Everything is Illuminated has an East Bay premiere this month at Aurora.
Based on Jonathan Safran Foer’s book, the play features a Jewish-American writer searching in remote Ukraine for the woman who saved his grandfather’s life when the family shtetl in Poland was obliterated by the Nazis.
A story about a long journey, the play Everything Is Illuminated has had a convoluted journey itself to its West Coast premiere at Berkeley’s Aurora Theatre Company. It started with the acclaimed 2002 debut novel by Jonathan Safran Foer, featuring a Jewish-American writer also named Jonathan Safran Foer searching in remote and rural Ukraine for the woman who saved his grandfather’s life when the shtetl in Poland that was his family’s home was obliterated by the Nazis.

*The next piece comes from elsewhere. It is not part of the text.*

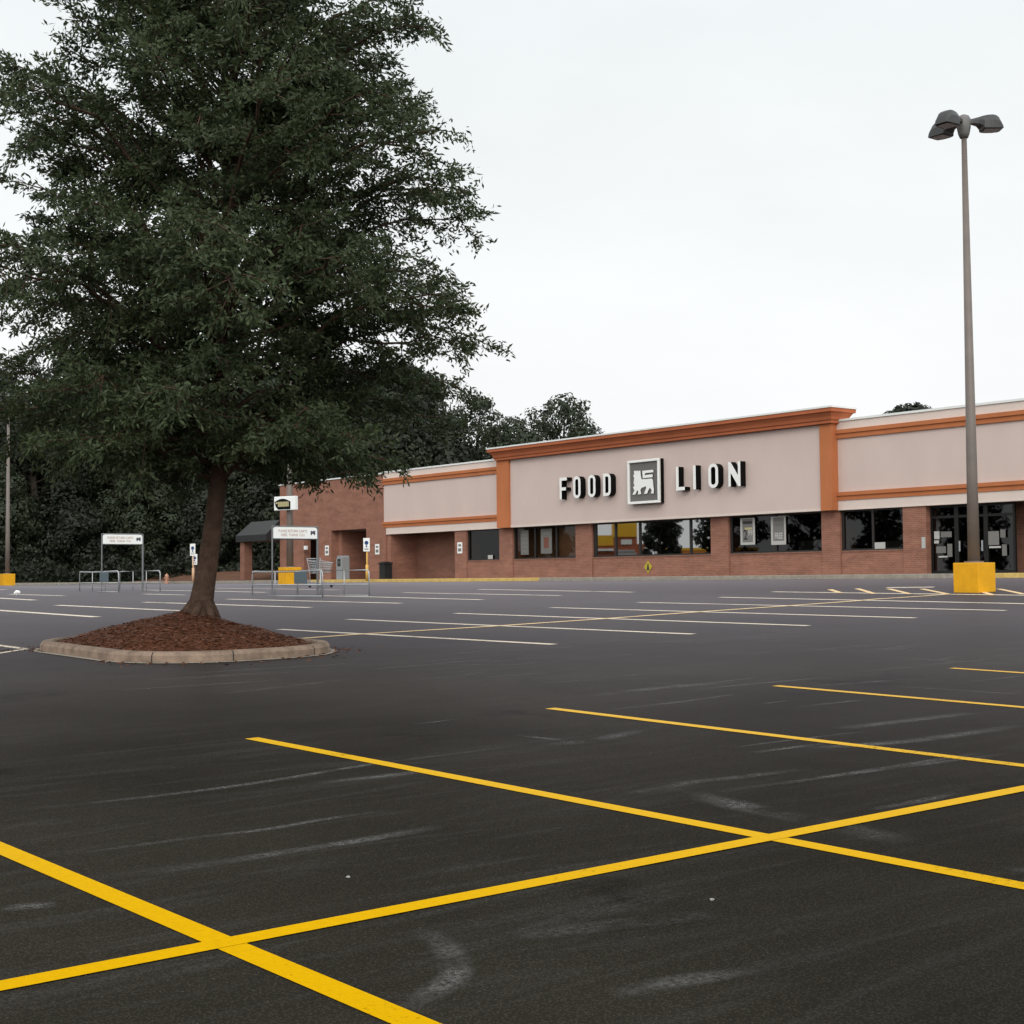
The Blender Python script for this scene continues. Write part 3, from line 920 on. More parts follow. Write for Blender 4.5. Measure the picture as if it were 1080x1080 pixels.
# brick: piers stand proud, sill walls set back
mb = MB()
PIERS = [(-66.69, -65.6), (-62.6, -61.45), (-56.3, -55.06), (-46.88, -45.78), (-40.46, -39.49), (-36.33, -35.24)]
for a, b in PIERS: mb.box(a, b, Y0, Y0 + 1.2, 0, 2.72)
sb('pier', mb, M['brick']) if False else None
for a, b in PIERS:
    m1 = MB(); m1.box(a, b, Y0, Y0 + 1.0, 0, 2.70); sb('pier', m1, M['brick'])
WINS = [(-65.6, -62.6), (-61.45, -56.3), (-55.06, -46.88), (-45.78, -40.46), (-39.49, -36.33)]
for a, b in WINS:
    m1 = MB(); m1.box(a, b, Y0 + .07, Y0 + .8, 0, .93); m1.k = 1; m1.box(a, b, Y0 + .04, Y0 + .8, .93, .985)
    sb('sill_wall', m1, [M['brick'], M['brick_in']])
# windows
MULL = {0: [], 1: [-59.7, -57.95], 2: [-53.45, -51.72, -48.30], 3: [-43.1], 4: [-37.9]}
GL = ['glass', 'glass_blind', 'glass_mirror', 'glass', 'glass']
for i, (a, b) in enumerate(WINS):
    y = Y0 + .12
    m1 = MB()
    ft = .07
    m1.box(a, a + ft + (.12 if i == 2 else .05), y, y + .12, .985, 2.66); m1.box(b - ft, b, y, y + .12, .985, 2.66)
    m1.box(a, b, y - .003, y + .123, .985, .985 + ft); m1.box(a, b, y - .003, y + .123, 2.66 - ft, 2.70)
    for x in MULL[i]: m1.box(x - .05, x + .05, y + .003, y + .117, .985 + ft, 2.66 - ft)
    w = sb('window', m1, M['frame'])
    m2 = MB(); m2.face([(a, y + .06, 1.), (b, y + .06, 1.), (b, y + .06, 2.66), (a, y + .06, 2.66)])
    sb('pane', m2, M[GL[i]], w)
# interior shell and a few fittings seen dimly
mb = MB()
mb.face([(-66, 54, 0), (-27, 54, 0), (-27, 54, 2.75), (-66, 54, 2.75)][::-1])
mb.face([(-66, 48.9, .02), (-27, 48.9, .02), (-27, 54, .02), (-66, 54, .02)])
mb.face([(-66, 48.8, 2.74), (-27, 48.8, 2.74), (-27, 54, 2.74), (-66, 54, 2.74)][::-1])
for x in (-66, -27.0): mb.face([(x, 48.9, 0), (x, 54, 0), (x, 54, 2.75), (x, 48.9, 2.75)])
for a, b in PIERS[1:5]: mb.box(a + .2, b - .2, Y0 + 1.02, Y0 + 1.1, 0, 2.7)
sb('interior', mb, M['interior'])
for x in (-64.6, -45.2, -43.6, -41.8, -38.9, -37.4): mb = MB(); mb.box(x, x + .9, 50.2, 51.0, .03, 1.25 + .3 * math.sin(x * 3)); sb('checkout', mb, M['kiosk'])
mb = MB(); mb.box(-58.0, -56.45, Y0 + .32, Y0 + .35, 1.08, 2.62); sb('window_blind', mb, M['blind'])
mb = MB(); mb.box(-61.3, -58.1, Y0 + .95, Y0 + .98, 1.0, 2.62); sb('window_blind', mb, M['blind'])
# recess at the left: brick back wall in shade
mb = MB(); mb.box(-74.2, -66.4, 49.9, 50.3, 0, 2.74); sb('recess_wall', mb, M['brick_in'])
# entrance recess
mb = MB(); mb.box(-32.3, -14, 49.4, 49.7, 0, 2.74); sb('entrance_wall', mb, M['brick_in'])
mb = MB()
yd = 48.28
for a, b in ((-35.22, -34.05), (-34.05, -32.75), (-32.75, -31.5)):
    mb.box(a, a + .09, yd, yd + .1, 0, 2.66); mb.box(b - .09, b, yd, yd + .1, 0, 2.66)
    mb.box(a + .09, b - .09, yd + .003, yd + .097, 0, .12); mb.box(a + .09, b - .09, yd + .003, yd + .097, 2.15, 2.25); mb.box(a + .09, b - .09, yd + .003, yd + .097, 2.56, 2.7)
dr = sb('entrance_door', mb, M['door_frame'])
mb = MB(); mb.face([(-35.2, yd + .05, .05), (-31.5, yd + .05, .05), (-31.5, yd + .05, 2.6), (-35.2, yd + .05, 2.6)]); sb('pane', mb, M['glass'], dr)
for hx in (-33.9, -32.9): mb = MB(); mb.box(hx, hx + .05, yd - .08, yd - .04, .85, 1.25); sb('handle', mb, M['steel'], dr)
# soffit over the recesses
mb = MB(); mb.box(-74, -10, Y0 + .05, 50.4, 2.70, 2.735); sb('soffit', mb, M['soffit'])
# side fascias (recessed a little) and the middle one
def fascia(x0, x1, name):
    m1 = MB(); m1.box(x0, x1, Y0 - .02, Y0 + .5, 3.40, 5.62); sb('fascia_panel', m1, M['stucco'])
    m1 = MB(); m1.box(x0, x1, Y0 - .06, Y0 + .5, 2.66, 3.06); m1.k = 1; m1.box(x0, x1, Y0 - .075, Y0 + .4, 2.655, 2.70); sb('fascia_skirt', m1, [M['stucco_pale'], M['stucco_pale']])
    for z0, z1, st in ((3.06, 3.40, 0), (5.62, 5.98, 1)):
        m1 = MB()
        m1.box(x0, x1, Y0 - .10, Y0 + .5, z0, z0 + (z1 - z0) * .55); m1.box(x0, x1, Y0 - .16, Y0 + .5, z0 + (z1 - z0) * .55, z1)
        sb('trim_band', m1, M['orange'])
    m1 = MB(); m1.box(x0, x1, Y0 - .05, Y0 + .5, 5.98, 6.33); sb('parapet', m1, M['stucco_pale'])
    m1 = MB(); m1.box(x0, x1, Y0 - .10, Y0 + .55, 6.33, 6.42); sb('coping', m1, M['cap'])
fascia(-73.9, -62.25, 'l'); fascia(-39.5, -12, 'r')
YC = Y0 - .30
m1 = MB(); m1.box(-61.2, -40.12, YC, Y0 + .5, 2.70, 6.25); m1.k = 1; m1.box(-61.2, -40.12, YC - .012, Y0 + .4, 2.66, 2.76); sb('fascia_panel', m1, [M['stucco'], M['stucco_pale']])
for a, b in ((-62.25, -61.2), (-40.12, -39.5)):
    m1 = MB(); m1.box(a, b, YC - .12, Y0 + .55, 2.66, 6.25); sb('pilaster', m1, M['orange'])
m1 = MB()
prof = [(6.25, .03), (6.25, .13), (6.37, .14), (6.39, .19), (6.52, .23), (6.68, .34), (6.70, .42), (6.86, .43)]
rg = [[(-62.1 - o_, YC - .12 - o_, z), (-39.5 + o_ * .9, YC - .12 - o_, z), (-39.5 + o_ * .9, Y0 + .3 + o_, z), (-62.1 - o_, Y0 + .3 + o_, z)] for z, o_ in prof]
for a, b in zip(rg[:-1], rg[1:]):
    for k in range(4): m1.face([a[k], a[(k + 1) % 4], b[(k + 1) % 4], b[k]])
m1.face(rg[0][::-1]); m1.face(rg[-1])
sb('cornice', m1, M['orange_deep'])
m1 = MB(); m1.box(-62.56, -39.08, YC - .58, Y0 + .76, 6.855, 6.93); sb('coping', m1, M['cap'])
# roof and hidden body
mb = MB(); mb.box(-73.9, -12, 48.6, 90, 5.2, 5.4); sb('roof', mb, M['roof'])
mb = MB(); mb.box(-12.2, -12, 50.4, 90, 0, 5.2); mb.box(-73.9, -12, 89.8, 90, 0, 5.2); sb('rear_wall', mb, M['brick'])
# brick wing on the left
mb = MB()
WT = 6.28
def wallx(x0, x1, z0, z1, y=47.9, d=.5): mb.box(x0, x1, y, y + d, z0, z1)
wallx(-86.4, -83.25, 0, 3.08); wallx(-81.46, -79.83, 0, 3.08); wallx(-75.73, -73.6, 0, 3.08); wallx(-86.4, -73.9, 3.08, WT); mb.box(-73.899, -73.6, 47.9, 48.4, 3.08, 2.66 + .42)
mb.box(-86.4, -86.0, 48.4, 90, 0, WT); mb.box(-73.6, -73.2, 48.0, 50.0, 0, 2.65)
mb.box(-86.4, -83.5, 47.82, 47.9, 5.40, 5.52); mb.box(-79.83, -79.4, 48.4, 50.4, 0, 3.08); mb.box(-76.1, -75.73, 48.4, 50.4, 0, 3.08)
sb('brick_wing', mb, M['brick'])
mb = MB(); mb.box(-86.5, -73.9, 47.84, 48.5, WT, WT + .08); sb('coping', mb, M['cap'])
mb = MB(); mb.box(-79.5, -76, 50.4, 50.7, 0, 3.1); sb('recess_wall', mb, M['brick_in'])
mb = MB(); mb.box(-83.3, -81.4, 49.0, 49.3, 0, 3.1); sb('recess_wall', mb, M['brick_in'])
mb = MB(); mb.box(-86, -73.9, 48.4, 90, 5.3, 5.5); mb.box(-79.83, -75.73, 48.42, 50.5, 3.06, 3.2); sb('roof', mb, M['roof'])
mb = MB(); mb.tube([(-84.9, 47.78, .1), (-84.9, 47.78, 5.3)], .07, 8); sb('downspout', mb, M['soffit'])
mb = MB(); mb.box(-83.0, -82.75, 47.75, 47.9, 1.95, 2.2); sb('wall_lamp', mb, M['sign_white'])
# drive-through canopy
dt = empty('drive_through_canopy', (-89.5, 48.5, 0), 'dark metal drive-through canopy on a brick column beside the wing', 'canopy')
mb = MB()
x0, x1, y0, y1 = -90.75, -86.45, 46.9, 52.5
zb, zm, zt = 2.62, 3.05, 4.0
mb.box(x0, x1, y0, y1, zb, zm)
A = [(x0, y0, zm), (x1, y0, zm), (x1, y1, zm), (x0, y1, zm)]; B = [(x0 + .35, y0 + 1.0, zt), (x1, y0 + 1.0, zt), (x1, y1 - 1.0, zt), (x0 + .35, y1 - 1.0, zt)]
for i in range(4): mb.face([A[i], A[(i + 1) % 4], B[(i + 1) % 4], B[i]])
mb.face(B)
mb.xform(Matrix.Translation((89.5, -48.5, 0))).build('canopy_roof', M['canopy'], dt)
for yy in (47.1, 51.6):
    mb = MB(); mb.box(-90.5, -89.9, yy, yy + .6, -.2, 2.62)
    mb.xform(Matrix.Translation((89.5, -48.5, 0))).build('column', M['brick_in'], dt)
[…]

The fictional Foer is guided by a colorful and chatty Ukrainian named Alex who speaks amusingly bizarre English, along with Alex’s supposedly blind grandfather and his “deranged” seeing-eye dog Sammy Davis Jr. Jr., and the story goes back and forth between Foer’s journey and the long, fictionalized history of the now-erased shtetl itself.
The book was soon followed by a 2005 movie starring Elijah Wood, written and directed by actor Liev Schreiber. The unrelated stage adaptation coming to Aurora was written not long after that by playwright Simon Block. The play premiered in London in 2006 and first made its way to the states in Chicago in 2013.
Helmed by outgoing artistic director Tom Ross, now in his last season with the company, the strong cast of the Aurora production features Adam Burch, Lura Dolas, Jeremy Kahn, Marissa Keltie, and Julian Lopez-Morillas. It’ll be fascinating to see how such a tangled and intricate tale translates when pared down for the stage.
Everything Is Illuminated, Nov. 9-Dec. 9, Tue., Wed., Sun. 7 p.m.; Thu., Fri., Sat. 8 p.m.; Sun. 2 p.m.; $35-$70; Aurora Theatre, 2081 Addison St., Berkeley, 510-843-4822, AuroraTheatre.org.